--- Available records ---
====================

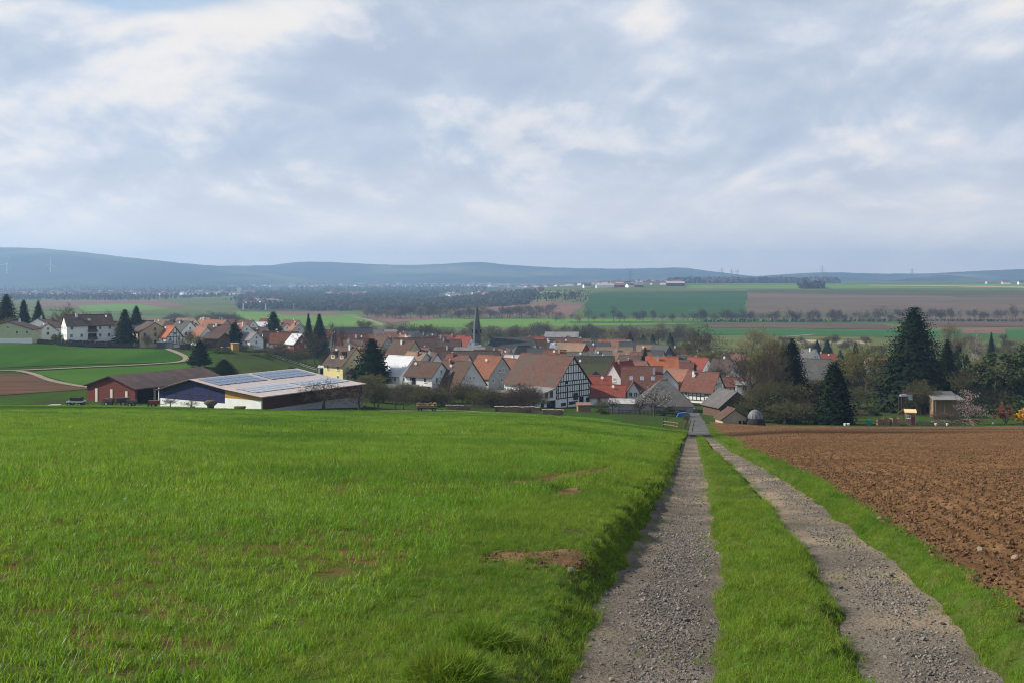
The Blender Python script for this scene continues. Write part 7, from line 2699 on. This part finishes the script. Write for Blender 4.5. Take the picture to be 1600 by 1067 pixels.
def pylon(px, top, Y, label):
    X_ = (px - 800) / F * Y
    z0_ = tz(X_, Y)
    H_ = -(top - HZ) / F * Y - z0_
    t_ = thing('power_pylon', label, 'pylon', (X_, Y, z0_), R(20))
    wb = H_ * .09
    k_ = Y / 4500
    th_ = .36 * k_
    b_ = MB()
    lv = [0, .25, .45, .62, .76, .88, 1.0]
    wd = [wb * (1 - .92 * f) + .3 for f in lv]
    for i in range(len(lv) - 1):
        for sx_, sy_ in ((-1, -1), (1, -1), (1, 1), (-1, 1)):
            b_.bar((sx_ * wd[i], sy_ * wd[i], lv[i] * H_), (sx_ * wd[i + 1], sy_ * wd[i + 1], lv[i + 1] * H_), th_)
        b_.bar((-wd[i], -wd[i], lv[i] * H_), (wd[i + 1], -wd[i + 1], lv[i + 1] * H_), th_ * .7)
        b_.bar((wd[i], -wd[i], lv[i] * H_), (-wd[i + 1], -wd[i + 1], lv[i + 1] * H_), th_ * .7)
    b_.build('lattice_mast', M_lattice, t_)
    for f, wa in ((.68, .2), (.80, .26), (.92, .16)):
        c_ = MB()
        c_.bar((-wa * H_, 0, f * H_), (wa * H_, 0, f * H_), th_ * 1.2)
        c_.bar((-wa * H_, 0, f * H_), (0, 0, (f + .06) * H_), th_ * .7).bar((wa * H_, 0, f * H_), (0, 0, (f + .06) * H_), th_ * .7)
        c_.build('cross_arm', M_lattice, t_)


pylon(985, 423, 3000, 'tall dark pylon rising over the plateau farms')
pylon(1128, 419, 4300, 'grey pylon over the left part of the plateau wood')
pylon(1143, 421, 5200, 'faint pylon between two others over the plateau wood')
pylon(1152, 421.5, 5600, 'smaller faint pylon right of the others over the wood')
pylon(1285, 416, 4600, 'grey pylon near the right end of the plateau wood')
pylon(1425, 420, 5600, 'lone faint pylon on the right horizon')

# ------------------------------------------------------------------ unseen cloud added to shade the far end of the crop
M_shade_cloud = bpy.data.materials.new('shade_cloud')
M_shade_cloud.use_nodes = True
M_shade_cloud.node_tree.nodes.clear()
q = NT(M_shade_cloud.node_tree)
df = q.n('ShaderNodeBsdfDiffuse')
df.inputs[0].default_value = (.85, .86, .88, 1)
tp = q.n('ShaderNodeBsdfTransparent')
mx = q.n('ShaderNodeMixShader')
mx.inputs[0].default_value = .30
q.t.links.new(tp.outputs[0], mx.inputs[1])
q.t.links.new(df.outputs[0], mx.inputs[2])
oo = q.n('ShaderNodeOutputMaterial')
q.t.links.new(mx.outputs[0], oo.inputs[0])


def cloud(cx_, cy_, lx, ly, alt, n, seed, label):
    rr_ = random.Random(seed)
    t_ = alt / math.sin(R(SUN_EL))
    bx, by = cx_ + sx * t_, cy_ + sy * t_
    bm = bmesh.new()
    for i in range(n):
        a = rr_.uniform(0, 6.283)
        f = math.sqrt(rr_.random())
        r_ = rr_.uniform(.22, .42) * min(lx, ly)
        m_ = Matrix.Translation((f * math.cos(a) * lx, f * math.sin(a) * ly, rr_.uniform(0, .3) * r_)) @ Matrix.Diagonal((r_ * 1.3, r_, r_ * .55, 1))
        bmesh.ops.create_icosphere(bm, subdivisions=3, radius=1, matrix=m_)
    for v in bm.verts:
        p = v.co
        s_ = min(lx, ly)
        d_ = math.sin(p.x / s_ * 9 + seed) * math.sin(p.y / s_ * 8) + .5 * math.sin(p.x / s_ * 21) * math.sin(p.y / s_ * 19 + p.z / s_ * 13)
        v.co = p * (1 + .05 * d_)
        if v.co.z < 0:
            v.co.z *= .25
    me = bpy.data.meshes.new('cloud')
    bm.to_mesh(me)
    bm.free()
    me.materials.append(M_shade_cloud)
    me.polygons.foreach_set('use_smooth', [True] * len(me.polygons))
    o_ = link('cloud', me, None, (bx, by, alt))
    return tag(o_, label, 'cloud', kind='stuff')


cloud(-75, 158, 130, 30, 620, 26, 3, 'unseen thin cloud added high on the left to shade the crop')

# ------------------------------------------------------------------ haze
hz = MB()
hz.box((0, 4500, 85), (22000, 10400, 290))
ho = hz.build('haze', [], None)
hm = bpy.data.materials.new('haze_air')
hm.use_nodes = True
hm.node_tree.nodes.clear()
q = NT(hm.node_tree)
pv_ = q.n('ShaderNodeVolumePrincipled')
pv_.inputs['Color'].default_value = (.43, .67, 1.0, 1)
pv_.inputs['Density'].default_value = 0.00015
pv_.inputs['Anisotropy'].default_value = 0.3
oo = q.n('ShaderNodeOutputMaterial')
q.t.links.new(pv_.outputs[0], oo.inputs['Volume'])
hm.cycles.homogeneous_volume = True
ho.data.materials.append(hm)
tag(ho, 'thin blue haze over the valley', 'haze', kind='stuff')
for h_info in HOUSES:
    if h_info[2] > 13.5 or h_info[2] < 5 or h_info[1] <= 2.0:
        print('house heights', h_info)
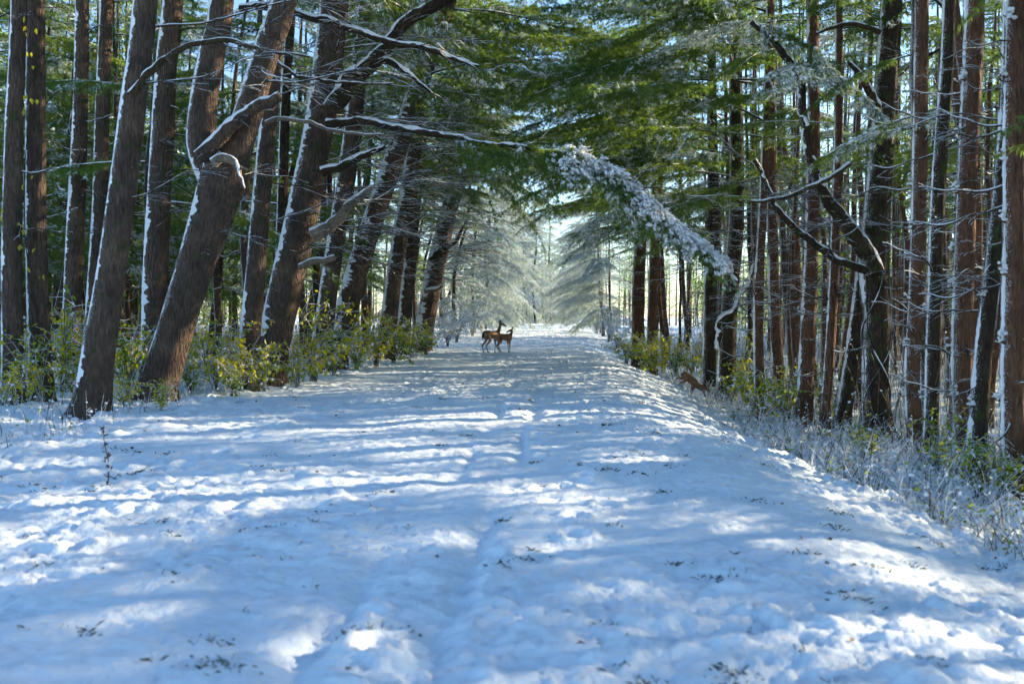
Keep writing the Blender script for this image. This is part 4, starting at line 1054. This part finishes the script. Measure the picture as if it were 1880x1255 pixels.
def oval(mb, chain, seg=14):
    """chain of (x,y,z, half width across, half height)"""
    c = np.array(chain, float)
    pts, _ = spline(c[:, :3], c[:, 3], .03); _, a = spline(c[:, :3], c[:, 3], .03); _, b = spline(c[:, :3], c[:, 4], .03)
    T = unit(np.gradient(pts, axis=0))
    ref = np.array([0, 1.0, 0]); Sd = unit(ref - (T @ ref)[:, None] * T); Up = np.cross(T, Sd)
    an = np.arange(seg) * 2 * np.pi / seg
    V = pts[:, None] + (a[:, None] * np.cos(an))[:, :, None] * Sd[:, None] + (b[:, None] * np.sin(an))[:, :, None] * Up[:, None]
    n = len(pts); V = V.reshape(-1, 3); V = np.vstack([V, pts[:1] - T[:1] * a[0] * .5, pts[-1:] + T[-1:] * a[-1] * .5])
    i, j = np.meshgrid(np.arange(n - 1), np.arange(seg), indexing='ij'); i = i.ravel(); j = j.ravel(); k = (j + 1) % seg
    mb.add(V, np.stack([i * seg + j, i * seg + k, (i + 1) * seg + k, (i + 1) * seg + j], 1), 0)
    j = np.arange(seg); k = (j + 1) % seg
    mb.f.append(np.stack([k, j, np.full(seg, n * seg)], 1) + mb.n - len(V)); mb.f.append(np.stack([j + (n - 1) * seg, k + (n - 1) * seg, np.full(seg, n * seg + 1)], 1) + mb.n - len(V))
    for _ in range(2): mb.m.append(np.zeros(seg, np.int32)); mb.sm.append(np.ones(seg, bool))

def deer(label, loc, yaw, chains, ears, tail, voxel, hoof_z=.06, sc=1.0, coatfn=None, eyes=()):
    mb = MB()
    for c in chains: oval(mb, c)
    me = mb.mesh('deer_raw', [DEER])
    tmp = link('deer_tmp', me)
    md = tmp.modifiers.new('r', 'REMESH'); md.mode = 'VOXEL'; md.voxel_size = voxel
    sm = tmp.modifiers.new('s', 'SMOOTH'); sm.factor = .5; sm.iterations = 3
    dg = bpy.context.evaluated_depsgraph_get()
    bm_ = bpy.data.meshes.new_from_object(tmp.evaluated_get(dg))
    bpy.data.objects.remove(tmp)
    bm_.materials.clear(); bm_.materials.append(DEER)
    n = len(bm_.vertices); co = np.empty(n * 3); bm_.vertices.foreach_get('co', co); co = co.reshape(-1, 3)
    nr = np.empty(n * 3); bm_.vertices.foreach_get('normal', nr); nr = nr.reshape(-1, 3)
    col = coatfn(co, nr); at = bm_.attributes.new('coat', 'FLOAT_COLOR', 'POINT')
    at.data.foreach_set('color', np.hstack([col, np.ones((n, 1))]).ravel())
    for p in bm_.polygons: p.use_smooth = True
    e = link('deer', None, loc=loc); e.rotation_euler = (0, 0, yaw); e.scale = (sc,) * 3
    tag(e, label, 'deer', 'deer on the track')
    link('body', bm_, e)
    def colored(name, mb, c, parent):
        me = mb.mesh(name, [DEER]); a = me.attributes.new('coat', 'FLOAT_COLOR', 'POINT'); k = len(me.vertices)
        a.data.foreach_set('color', np.tile([*c, 1.0], k)); return link(name, me, parent)
    for chain in ears:
        mb = MB(); oval(mb, chain, 8); colored('ear', mb, (.075, .045, .03), e)
    for (x, y, z) in eyes:
        mb = MB(); blobs(mb, [(x, y, z)], [.014], 0, 1.0, None, 1, np.random.RandomState(1)); colored('eye', mb, (.006, .005, .004), e)
    if tail:
        mb = MB(); oval(mb, tail, 10); colored('tail', mb, (.02, .014, .011), e)
    return e

BR = np.array([.32, .18, .10]); DKB = np.array([.10, .06, .04]); PALE = np.array([.42, .36, .30]); BLK = np.array([.018, .013, .01])
def coat_std(co, nr):
    n = len(co); c = np.tile(BR, (n, 1))
    def mix(w, t):
        nonlocal c
        c = c * (1 - w[:, None]) + t * w[:, None]
    torso = (co[:, 0] > -.6) & (co[:, 0] < .42)
    mix(sstep(.82, .93, co[:, 2]) * torso * .8, DKB)                                    # darker back
    mix(sstep(.66, .58, co[:, 2]) * (nr[:, 2] < -.4) * torso * (co[:, 2] > .4), PALE)      # pale belly
    mix(sstep(.45, .2, co[:, 2]) * .55, DKB)                                            # darker shanks
    mix((co[:, 2] < .045) * 1.0, BLK)                                                   # hooves
    mix((co[:, 0] < -.50) * (np.abs(co[:, 1]) > .045) * (np.abs(co[:, 1]) < .10) * (co[:, 2] > .55) * (co[:, 2] < .84) * .9, PALE)  # white edge of the rump
    return c
TORSO = [(-.54, 0, .80, .085, .10), (-.46, 0, .80, .135, .155), (-.30, 0, .79, .155, .165), (-.08, 0, .765, .155, .16), (.12, 0, .755, .15, .175), (.27, 0, .765, .125, .175), (.37, 0, .79, .085, .12)]
def hind(s, foot, knee=None, hock=None):
    kx, kz = knee or (-.27, .53); hx, hz = hock or (-.50, .31); fx, fz = foot
    return [(-.40, s * .085, .76, .075, .12), (-.33, s * .10, .64, .06, .105), (kx, s * .10, kz, .045, .06), (hx, s * .09, hz, .024, .032), ((hx + fx) / 2, s * .088, (hz + fz) / 2 + .02, .017, .02), (fx, s * .085, fz + .07, .018, .02), (fx + .03, s * .085, fz + .02, .022, .026)]
def fore(s, foot, knee=None):
    kx, kz = knee or (.23, .33); fx, fz = foot
    return [(.24, s * .085, .72, .06, .10), (.22, s * .09, .58, .045, .065), ((.22 + kx) / 2, s * .085, (.55 + kz) / 2, .03, .036), (kx, s * .08, kz, .024, .026), ((kx + fx) / 2, s * .08, (kz + fz) / 2 + .02, .016, .018), (fx, s * .08, fz + .07, .017, .019), (fx + .03, s * .08, fz + .02, .021, .025)]

# doe: body three-quarters away to the right, head in profile to the right
HT = R(-38)
def turn(x, y, z, ox, oy, a): return (ox + (x - ox) * math.cos(a) - (y - oy) * math.sin(a), oy + (x - ox) * math.sin(a) + (y - oy) * math.cos(a), z)
neck = [(.28, 0, .82, .085, .12), (.37, 0, .96, .062, .085), (.43, 0, 1.09, .05, .062), (.455, 0, 1.19, .048, .055)]
head = [(*turn(x, 0, z, .45, 0, HT), a, b) for (x, z, a, b) in [(.42, 1.20, .045, .05), (.50, 1.215, .055, .058), (.58, 1.19, .048, .052), (.66, 1.145, .034, .036), (.72, 1.115, .027, .027)]]
def ear(x, y, z, dx, dy, dz): return [(x, y, z, .012, .016), (x + dx * .4, y + dy * .4, z + dz * .4, .022, .034), (x + dx * .75, y + dy * .75, z + dz * .75, .016, .026), (x + dx, y + dy, z + dz, .004, .006)]
e1 = turn(.46, .05, 1.25, .45, 0, HT); e2 = turn(.46, -.05, 1.25, .45, 0, HT)
dd = ground_hit(903, 648)
p = P(905, 648, dd)
deer('larger brown deer standing with its rump to the viewer and head raised to the right', (p.x, dd, float(ground(p.x, dd))), R(48),
     [TORSO, neck, head, hind(1, (-.50, 0), (-.30, .53), (-.54, .32)), hind(-1, (-.40, 0)), fore(1, (.20, 0)), fore(-1, (.30, 0), (.27, .33))],
     [ear(*e1, -.05, .06, .15), ear(*e2, -.06, -.05, .15)],
     [(-.56, 0, .85, .03, .025), (-.61, 0, .76, .05, .03), (-.62, 0, .66, .045, .025), (-.61, 0, .58, .015, .012)], .012, coatfn=coat_std,
     eyes=[turn(.535, s * .05, 1.215, .45, 0, HT) for s in (1, -1)])
# younger deer: body to the right and a little towards us, head turned back to the left
HT2 = R(-165)
neck2 = [(.28, 0, .82, .08, .12), (.36, 0, .93, .06, .08), (.385, 0, 1.02, .05, .062), (.37, 0, 1.10, .046, .052)]
head2 = [(*turn(x, 0, z, .39, 0, HT2), a, b) for (x, z, a, b) in [(.36, 1.11, .045, .05), (.44, 1.115, .055, .056), (.52, 1.08, .046, .05), (.60, 1.03, .032, .035), (.66, 1.0, .026, .026)]]
e1 = turn(.38, .05, 1.15, .39, 0, HT2); e2 = turn(.38, -.05, 1.15, .39, 0, HT2)
p = P(927, 649, dd + .3)
deer('smaller brown deer beside it, looking back over its shoulder to the left', (p.x, dd + .3, float(ground(p.x, dd + .3))), R(-30),
     [TORSO, neck2, head2, hind(1, (-.36, 0)), hind(-1, (-.20, .04), (-.22, .53), (-.42, .36)), fore(1, (.22, 0)), fore(-1, (.24, 0))],
     [ear(*e1, .05, .06, .14), ear(*e2, .07, -.06, .13)],
     [(-.56, 0, .85, .03, .025), (-.61, 0, .76, .045, .03), (-.62, 0, .68, .035, .025), (-.61, 0, .62, .012, .012)], .012, sc=.86, coatfn=coat_std,
     eyes=[turn(.475, s * .05, 1.115, .39, 0, HT2) for s in (1, -1)])
# leaping deer, head down, seen from its side
dl = 25.5; u = dl / F; ref = P(1280, 715, dl)
def q2(px, py, y=0.0): return ((px - 1280) * u, y, (715 - py) * u)
def ch(lst, y=0.0): return [(*q2(a, b, y), w * u, h * u) for (a, b, w, h) in lst]
def coat_leap(co, nr):
    c = np.tile(np.array([.21, .105, .05]), (len(co), 1)); w = sstep(.1, .8, nr[:, 2]); c = c * (1 - .5 * w[:, None]) + DKB * .5 * w[:, None]; return c
body = ch([(1258.5, 696.5, 3.5, 4), (1261.5, 698.5, 6, 6.8), (1267, 702.5, 6.8, 7.6), (1273, 708, 6.5, 7), (1280, 714, 6.5, 7.2), (1285, 718, 5, 5.6), (1289.5, 719.5, 3.2, 3.8), (1295, 721, 2.4, 2.8), (1300, 723, 2.3, 2.5)])
hd = ch([(1298, 722.5, 2.6, 2.8), (1302, 724, 3, 3.2), (1305, 727, 2.4, 2.5), (1308, 730, 1.5, 1.6)])
legs = [ch([(1264, 703, 4, 5.5), (1258, 706, 2.3, 2.8), (1251, 705, 1.3, 1.6), (1246.5, 708, 1.1, 1.2)], .07),
        ch([(1266, 706, 4, 5), (1260, 711, 2.1, 2.4), (1255, 713.5, 1.2, 1.4), (1251.5, 716, 1.1, 1.1)], -.07),
        ch([(1279, 718, 4, 5), (1276, 724, 2.4, 3), (1275.5, 727, 1.5, 1.6), (1277, 728, 1.2, 1.2)], -.07),
        ch([(1285, 720, 3, 4), (1290, 725, 1.8, 2), (1295, 728, 1.3, 1.4), (1299, 734, 1.05, 1.1), (1301, 740, 1.3, 1.3)], .06)]
deer('rust-brown deer leaping head down off the right edge of the track', tuple(ref + Vector((-.1, -.15, .17))), 0.0, [body, hd] + legs,
     [ch([(1301, 721.5, .8, .9), (1298, 717.5, 1.1, 1.7), (1295.5, 715, .4, .4)], s * .035) for s in (1, -1)],
     ch([(1259, 696, 1.6, 1.5), (1257.5, 699, 1.8, 1.8), (1257, 702, .8, .8)]), .0065, coatfn=coat_leap)
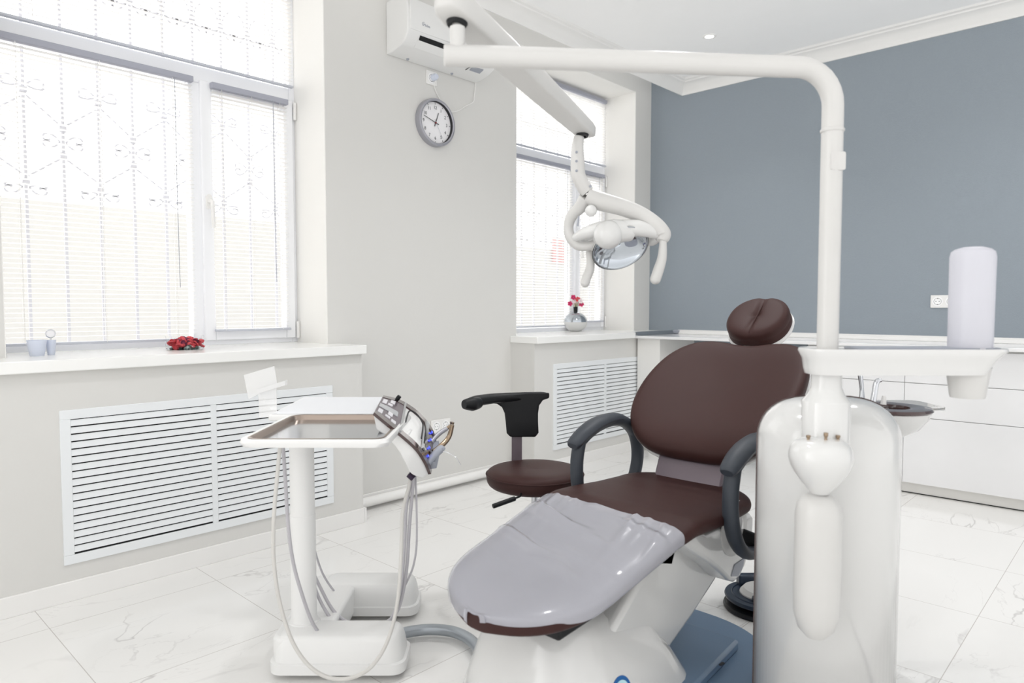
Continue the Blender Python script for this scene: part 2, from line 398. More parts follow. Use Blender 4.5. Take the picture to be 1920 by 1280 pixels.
# ornamental grilles outside the windows
def iron(label, ya, yb, ys, par):
    x = -3.70
    root = thing('window_grille', label, 'window grille', (x, (ya + yb) / 2, .8), 'ornamental grilles outside the windows')
    bars = [y for y in ys if ya - .1 < y < yb + .1]
    for y in bars: obj('grille_bar', MB().box(x - .006, x + .006, y - .006, y + .006, .84, 3.0), IRON, root, smooth=False)
    for za in (.84, 2.98): obj('grille_rail', MB().box(x - .008, x + .008, bars[0] - .05, bars[-1] + .05, za, za + .02), IRON, root)
    s = MB(); r = .0042
    def collar(y, z): obj('collar', MB().box(x - .01, x + .01, y - .014, y + .014, z - .012, z + .012), IRON, root, smooth=False)
    def wing(y, z, sg, up):
        q = [(.012, .0), (.03, .02 * up), (.055, .032 * up), (.075, .024 * up), (.078, .008 * up), (.065, .0), (.05, .006 * up)]
        s.tube([(x, y + sg * a, z + b) for a, b in q], r, seg=6, sub=4)
    for i, y in enumerate(bars):
        k = (int(round((y - .922) / .148)) + par) % 2
        if k == 0:
            for z in (1.915, 1.795): collar(y, z)
            for sg in (-1, 1): wing(y, 1.855, sg, 1); wing(y, 1.855, sg, -1)
            tgt = (2.03, 1.69); src = (1.93, 1.78)
        else:
            for z in (2.063, 1.66): collar(y, z)
            for sg in (-1, 1): wing(y, 2.085, sg, 1); wing(y, 2.085, sg, -.4); wing(y, 1.635, sg, -1); wing(y, 1.635, sg, .4)
            tgt = (1.93, 1.78); src = (2.04, 1.685)
        if i + 1 < len(bars):
            for a_, b2 in zip(src, tgt): s.tube([(x, y + .01, a_), (x, bars[i + 1] - .01, b2)], r, seg=6, smooth=False)
            z = 2.61; y2 = bars[i + 1]
            s.tube([(x, y + .012, z + .005), (x, y + .03, z + .05), (x, (y + y2) / 2, z + .075), (x, y2 - .03, z + .05), (x, y2 - .012, z + .005)], r, seg=6)
        collar(y, 2.59)
        for sg in (-1, 1): wing(y, 2.57, sg, -1.3); wing(y, 2.565, sg, -.3)
    obj('scrollwork', s, IRON, root)
YS = [.922 - .148 * 3 + .148 * i for i in range(40)]
iron('pale ornamental iron grille behind the blinds of the near window', Y1a, Y1b + .2, YS, 0)
iron('pale ornamental iron grille behind the blinds of the far window', Y2a + .2, Y2b + .55, YS, 0)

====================

--- What this task involves ---
Take the lines from the first line of the entries through the line with "pylon(1425, 420, 5600, 'lone", inclusive, and give them again exactly, minus any pictures.

--- Task result ---
The Blender Python script for this scene continues. Write part 7, from line 2699 on. This part finishes the script. Write for Blender 4.5. Take the picture to be 1600 by 1067 pixels.
def pylon(px, top, Y, label):
    X_ = (px - 800) / F * Y
    z0_ = tz(X_, Y)
    H_ = -(top - HZ) / F * Y - z0_
    t_ = thing('power_pylon', label, 'pylon', (X_, Y, z0_), R(20))
    wb = H_ * .09
    k_ = Y / 4500
    th_ = .36 * k_
    b_ = MB()
    lv = [0, .25, .45, .62, .76, .88, 1.0]
    wd = [wb * (1 - .92 * f) + .3 for f in lv]
    for i in range(len(lv) - 1):
        for sx_, sy_ in ((-1, -1), (1, -1), (1, 1), (-1, 1)):
            b_.bar((sx_ * wd[i], sy_ * wd[i], lv[i] * H_), (sx_ * wd[i + 1], sy_ * wd[i + 1], lv[i + 1] * H_), th_)
        b_.bar((-wd[i], -wd[i], lv[i] * H_), (wd[i + 1], -wd[i + 1], lv[i + 1] * H_), th_ * .7)
        b_.bar((wd[i], -wd[i], lv[i] * H_), (-wd[i + 1], -wd[i + 1], lv[i + 1] * H_), th_ * .7)
    b_.build('lattice_mast', M_lattice, t_)
    for f, wa in ((.68, .2), (.80, .26), (.92, .16)):
        c_ = MB()
        c_.bar((-wa * H_, 0, f * H_), (wa * H_, 0, f * H_), th_ * 1.2)
        c_.bar((-wa * H_, 0, f * H_), (0, 0, (f + .06) * H_), th_ * .7).bar((wa * H_, 0, f * H_), (0, 0, (f + .06) * H_), th_ * .7)
        c_.build('cross_arm', M_lattice, t_)


pylon(985, 423, 3000, 'tall dark pylon rising over the plateau farms')
pylon(1128, 419, 4300, 'grey pylon over the left part of the plateau wood')
pylon(1143, 421, 5200, 'faint pylon between two others over the plateau wood')
pylon(1152, 421.5, 5600, 'smaller faint pylon right of the others over the wood')
pylon(1285, 416, 4600, 'grey pylon near the right end of the plateau wood')
pylon(1425, 420, 5600, 'lone faint pylon on the right horizon')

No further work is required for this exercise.